Five Questions Friday: Now This Photo Makes No Sense

Q from Joan (your MIL): How come there were no Five Questions Friday last week?

Eric: Because I didn’t like the questions. Not all questions sent to me are suitable for public consumption.
oh please… those questions I asked were completely fine.

Q: Do you believe in UFO’s?
Eric: It’s funny you ask! Yes, I do believe. Today, while working on a new basket in the shop I had the History channel on a UFO marathon all day.  One of the sightings was from Laconia, NH which was on of my old stopping grounds.

Q: What was your first (non basket-related) job?
Eric: I was a line cook at a restaurant at  Weirs Beach, a tourist hot spot in New Hampshire.

Q: How is your war on the carpenter bees going?
Eric: Ok. I replaced that one large board on our shed they were living in with pressure treated wood. At least they aren’t there now.

Q: What aggravated you this week?
Eric: Actually nothing.
Well I have something I’m aggravated about. You replaced my second question about Chance and Coco Kitty with something you asked yourself and didn’t tell me. Now the photo I took has nothing to do with any of the questions. I’m also baffled that you think announcing you believe in UFO’s is suitable for public consumption on my blog. 

Five Questions Friday: Bee Revenge

Q: Did you ever watch the show Rosanne?
Eric: Yes.

Q: Did you hear they are reviving it with original cast?
Eric: Really? Even John Goodman?
Yes. But I believe for only six episodes. 
That should be good. I bet it gets great ratings.

Q: Do I still need to create your summer workshop classes’ website? I thought it was sold out but I saw one of your notes on the dryer saying “summer class website”. 
Eric: Yes, probably. I didn’t want to ask you sooner because you are absorbed with your art show. But my students do like to see all the info. even though they have been here before. 

Q: Did you leave it on the dryer hoping I would see it or is that where you write down notes?
Eric: Is that where I left it? I was wondering where my list went.

Q: What aggravated you this week?
Eric: I’m obsessed with these giant carpenter bees. I just caught one drilling a perfect 1/4-inch hole in our new bath house stud I put up a few days ago. I’m out for revenge. I’m going to get all of them.

Five Questions Friday: Bee Rescuer

Q: So was it hard for you to leave me and my parents who stopped in on their way from Florida to New Hampshire, to go off to the Indiana Convention—Especially since a string of bad storms were heading our way?
Eric: Yes, it was very hard. I was very worried. I was online watching the Nashville newscast.

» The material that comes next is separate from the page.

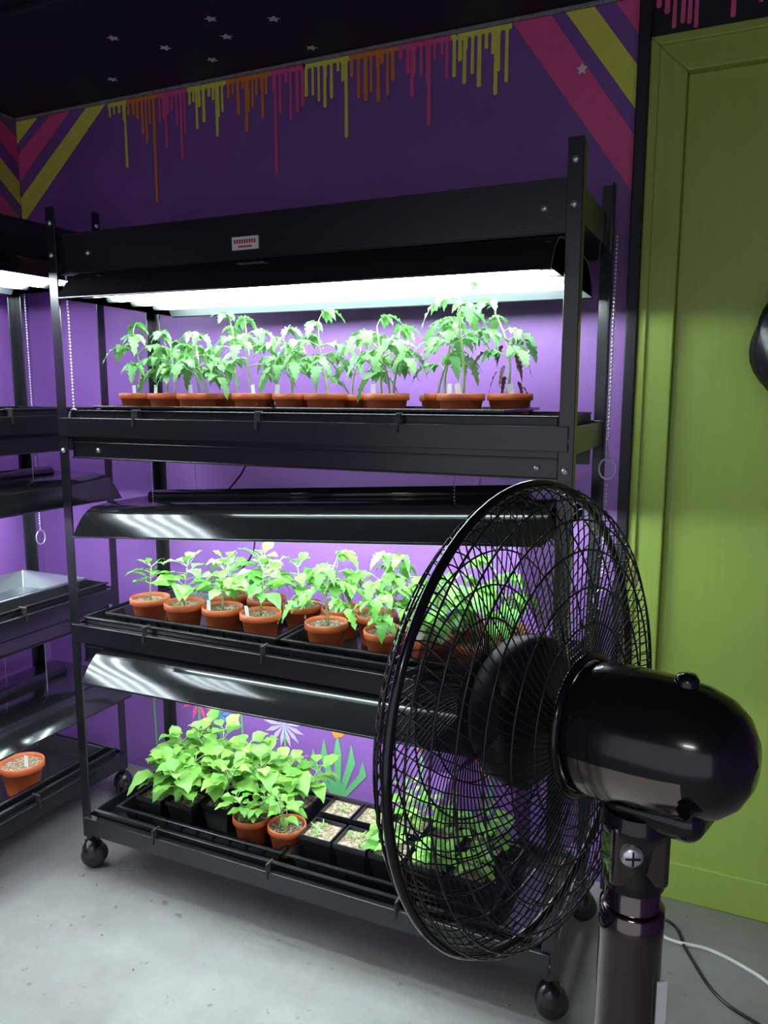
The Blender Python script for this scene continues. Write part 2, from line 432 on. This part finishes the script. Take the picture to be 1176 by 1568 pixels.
# ------------------------------------------------------------------ cart
CW, CD = 1.34, 0.36
RT = [1.305, 0.737, 0.160]
def build_cart(origin, rz, hoods, label=True, hdz=0.0):
    e = empty('grow_light_cart', origin, rz)
    b = MB(); p = 0.030; th = 0.004
    for (x, y, sx, sy) in ((0, 0, 1, 1), (CW, 0, -1, 1), (0, CD, 1, -1), (CW, CD, -1, -1)):
        x0 = x-sx*p/2; y0 = y-sy*p/2
        xa, xb = sorted((x0, x0+sx*p)); ya, yb = sorted((y0, y0+sy*th))
        b.box(xa, xb, ya, yb, 0.095, 1.84+hdz, 'blackmetal')
        xa, xb = sorted((x0, x0+sx*th)); ya, yb = sorted((y0+sy*th, y0+sy*p))
        b.box(xa, xb, ya, yb, 0.095, 1.84+hdz, 'blackmetal')
    bevel(b.obj('corner_posts', e), 0.001, 1)
    b = MB(); i0 = p/2+0.0005
    for rt in RT:
        for (ya, yb) in ((-0.021, -0.001), (CD+0.001, CD+0.021)):
            b.box(i0-0.02, CW-i0+0.02, ya, yb, rt-0.052, rt-0.002, 'blackmetal')
        for xx in (-0.011, CW+0.005):
            b.box(xx, xx+0.006, 0.013, CD-0.013, rt-0.06, rt-0.004, 'blackmetal')
        b.box(0.012, CW-0.012, -0.006, CD+0.006, rt-0.026, rt-0.022, 'blackmetal')
        if rt > 0.3:
            for (ya, yb) in ((0.000, 0.005), (CD-0.005, CD)):
                b.box(0.018, CW-0.018, ya, yb, rt-0.108, rt-0.03, 'blackmetal')
            b.box(0.018, CW-0.018, -0.006, 0.005, rt-0.110, rt-0.106, 'blackmetal')
            b.box(0.018, CW-0.018, -0.004, 0.005, rt-0.070, rt-0.066, 'blackmetal')
    for (ya, yb) in ((-0.001, 0.004), (CD-0.004, CD+0.001)):
        b.box(0.016, CW-0.016, ya, yb, 1.672+hdz, 1.770+hdz, 'blackmetal')
    for (ya, yb) in ((-0.004, 0.016), (CD-0.016, CD+0.004)):
        b.box(0.016, CW-0.016, ya, yb, 1.766+hdz, 1.772+hdz, 'blackmetal')
        b.box(0.016, CW-0.016, ya, yb, 1.670+hdz, 1.674+hdz, 'blackmetal')
    for xx in (-0.002, CW-0.002):
        b.box(xx, xx+0.004, 0.016, CD-0.016, 1.70+hdz, 1.77+hdz, 'blackmetal')
    for xx in (0.25, CW-0.25):
        b.box(xx-0.012, xx+0.012, 0.004, CD-0.004, 1.755+hdz, 1.762+hdz, 'blackmetal')
    bevel(b.obj('shelf_rails', e), 0.0012, 2)
    b = MB()
    for rt in RT:
        z0, z1 = rt-0.021, rt+0.018
        x0, x1, y0, y1 = 0.022, CW-0.022, 0.004, CD-0.004
        b.box(x0, x1, y0, y1, z0, z0+0.003, 'plastic')
        b.box(x0-.004, x1+.004, y0-0.010, y0+.002, z1-0.004, z1, 'plastic'); b.box(x0-.004, x1+.004, y1-.002, y1+0.010, z1-.004, z1, 'plastic')
        b.box(x0, x1, y0-0.001, y0+0.002, z0, z1, 'plastic'); b.box(x0, x1, y1-0.002, y1+.001, z0, z1, 'plastic')
        b.box(x0-.003, x0, y0, y1, z0, z1, 'plastic'); b.box(x1, x1+.003, y0, y1, z0, z1, 'plastic')
        for xx in (0.25, 0.62, 0.98):
            b.box(xx-.003, xx+.003, y0-0.0285, y0-.012, rt-0.022, rt+0.016, 'rubber')
            b.box(xx-.003, xx+.003, y0-0.0285, y0+.002, rt+0.012, rt+0.021, 'rubber')
    bevel(b.obj('shelf_liners', e), 0.0012, 1)
    b = MB()
    for z in (1.80+hdz, 1.72+hdz, 1.275, 1.215, 0.71, 0.13):
        for x in (0, CW):
            m = Matrix.Translation((x, -0.016, z)) @ Matrix.Rotation(pi/2, 4, 'X')
            b.lathe([(0.007, 0), (0.006, 0.003), (0.001, 0.004)], 'screw', 10, m)
    for z in (1.72+hdz, 1.218, .65):
        for x in (0.11, CW-0.06):
            m = Matrix.Translation((x, -0.001, z)) @ Matrix.Rotation(pi/2, 4, 'X')
            b.lathe([(0.007, 0), (0.006, 0.003), (0.001, 0.004)], 'screw', 10, m)
    b.obj('bolts', e)
    if label:
        b = MB(); b.box(0.555, 0.627, -0.0045, -0.001, 1.693, 1.722, 'tag')
        for i in range(9): b.box(0.561+i*.0068, 0.5656+i*.0068, -0.0052, -0.0045, 1.707, 1.716, 'redtxt')
        b.box(0.572, 0.610, -0.0052, -0.0045, 1.698, 1.702, 'redtxt')
        b.obj('maker_label', e)
    b = MB()
    for x in (0, CW):
        for y in (0, CD):
            b.lathe([(0.001, 0.097), (0.014, 0.097), (0.014, 0.088), (0.006, 0.086), (0.006, 0.075)], 'blackmetal', 12, Matrix.Translation((x, y, 0)))
            m = Matrix.Translation((x+0.008, y, 0.036)) @ Matrix.Rotation(radians(25), 4, 'Z') @ Matrix.Rotation(pi/2, 4, 'X')
            for sgn in (-1, 1):
                b.lathe([(0.001, sgn*0.024), (0.016, sgn*0.024), (0.029, sgn*0.021), (0.035, sgn*0.015), (0.036, sgn*0.010), (0.035, sgn*0.004), (0.001, sgn*.004)], 'rubber', 24, m)
            m2 = Matrix.Translation((x+0.004, y, 0.0)) @ Matrix.Rotation(radians(25), 4, 'Z')
            b.box(-0.022, 0.020, -0.004, 0.004, 0.036, 0.080, 'blackmetal', m2)
            b.lathe([(0.032, 0.040), (0.030, 0.062), (0.020, 0.078), (0.006, 0.084)], 'blackmetal', 16, m2)
    b.obj('castors', e)
    half = [(-0.085, 0.0), (-0.080, 0.008), (-0.070, 0.023), (-0.059, 0.038), (-0.046, 0.051), (-0.031, 0.062), (-0.012, 0.070), (0.03, 0.074)]
    prof = half+[(0.26-y, z) for (y, z) in half[::-1]]
    hx0, hx1 = 0.088, CW-0.025
    bh = MB(); bt = MB(); bc = MB()
    for hi, (zl, zr) in enumerate(hoods):
        tk = 'tube_dim' if (not label and hi == 2) else 'tube'
        tilt = 0.02 if hi == 0 and label else 0.0
        def P(x, y, z):
            t = (x-hx0)/(hx1-hx0)
            return (x, y, z+zl+(zr-zl)*t-(y-.13)*tilt)
        for (off, k, flip) in ((0.0, 'hood', False), (0.003, 'reflector', True)):
            s = len(bh.v); n = len(prof)
            pr = []
            for i, (y, z) in enumerate(prof):
                yy = 0.13+(y-0.13)*(1-off*6); zz = z-off if 0 < i < n-1 else z
                pr.append((yy, zz))
            for x in (hx0, hx1):
                for (y, z) in pr: bh.v.append(P(x, y, z))
            for i in range(n-1):
                f = [s+i, s+i+1, s+n+i+1, s+n+i]
                bh.face(f[::-1] if not flip else f, k, True)
            for x in (hx0, hx1):
                s2 = len(bh.v)
                for (y, z) in pr: bh.v.append(P(x, y, z))
                bh.face([s2+i for i in range(n)], k)
        for (y, z) in (prof[0], prof[-1]):
            bh.tube([P(hx0, y, z), P(hx1, y, z)], 0.0028, 'hood', 6)
        bh.tube([P(hx0+.08, .13, .080), P(hx1-.08, .13, .080)], 0.018, 'hood', 8)
        for y in (-0.005, 0.085, 0.175, 0.265):
            bt.tube([P(hx0+0.035, y, 0.018), P(hx1-0.035, y, 0.018)], 0.0085, tk, 10)
            for (xa, xb) in ((hx0+0.004, hx0+0.04), (hx1-0.04, hx1-0.004)):
                bh.tube([P(xa, y, 0.020), P(xb, y, 0.020)], 0.011, 'white', 10)
        top = min([r for r in (1.755+hdz, RT[0]-0.03, RT[1]-0.03) if r > max(zl, zr)+0.04])
        for xx in (0.25, CW-0.25):
            for y in (0.04, 0.22):
                q = P(xx, y, 0.075)
                beadchain(bc, q, (xx, y, top))
    for (xx, yy, za, zb) in ((-0.022, 0.05, 1.72, 1.33), (CW+0.026, CD-0.02, 1.72, 1.22), (CW+0.026, CD-0.02, 1.15, 0.90)):
        beadchain(bc, (xx, yy, za), (xx, yy, zb), r=0.0038, sp=0.009)
        ring(bc, (xx, yy, zb-0.03), 0.019, 0.0020, 'screw')
    bh.obj('light_hoods', e); bt.obj('fluorescent_tubes', e); bc.obj('hanging_chains', e)
    b = MB()
    for (x, za, zb) in ((0.30, 1.26, 1.06), (0.32, 1.02, .80), (0.30, .7, .62)):
        pts = [(x+0.05*sin(i*.5), CD-0.03, za+(zb-za)*i/8) for i in range(9)]
        b.tube(pts, 0.003, 'plastic', 6)
    b.obj('power_cords', e)
    return e
build_cart((-1.66, 1.567, 0), 0, [(1.596, 1.592), (0.998, 1.075), (0.600, 0.616)])
build_cart((-1.87, 0.575, 0), pi/2, [(1.685, 1.685), (1.04, 1.04), (0.38, 0.38)], label=False, hdz=0.075)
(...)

Eric: By the way, I have a question for you… why were my speakers all disconnected in the workshop?
Me: Oh yeah. I forgot to tell you about that. During the tornado warning, my mom and I were in your main workshop room. We were watching the local news to see where in McMinnville the tornado warning was focused. But my dad was in the movie room, apparently not worried that the tornado warning was in our town, watching his own program. However, your two speakers in the main room were wired into the movie room, blaring my dad’s show, so we couldn’t hear the weather. I unplugged one of your speakers thinking it would disconnect both but it didn’t. So I had to disconnect the second one. Sorry, but safety came first on that one.

Q: My mom and I are back to our FitBit challenge. I reduced her weekly requirements to 10,000 steps a day, 5 days a week. Mine are 10,000 a day, 6 days a week. She has already missed 3 days. Do I dock her or let it slide?
Eric: Awwwe, geez. Well, I guess you can dock her if you want but I wouldn’t recommend you doing that. 

Q: I am so glad I am done the taxes— and two days before they were due! Taxes completely stress me out. Does my personality change at all during this mad-dash-to-get-taxes-done?
Eric: (LOL) Ahh… I’m gonna say I don’t think so.

Q: What aggravated you this week?
Eric: All the bees coming into my workshop. I propped the door open to bring materials in and had four this afternoon I had to rescue.
Me: Rescue? We’re rescuing bees now?
Eric: Yeah. I got a good method now. They always go to the window. I capture it in a cup, slide a piece of cardboard over it and then set it free outside.
Me: Yeah, to come right back in.
Eric: Probably. It’s likely from all the climbing roses on the porch.
Me: Well, those are not going anywhere.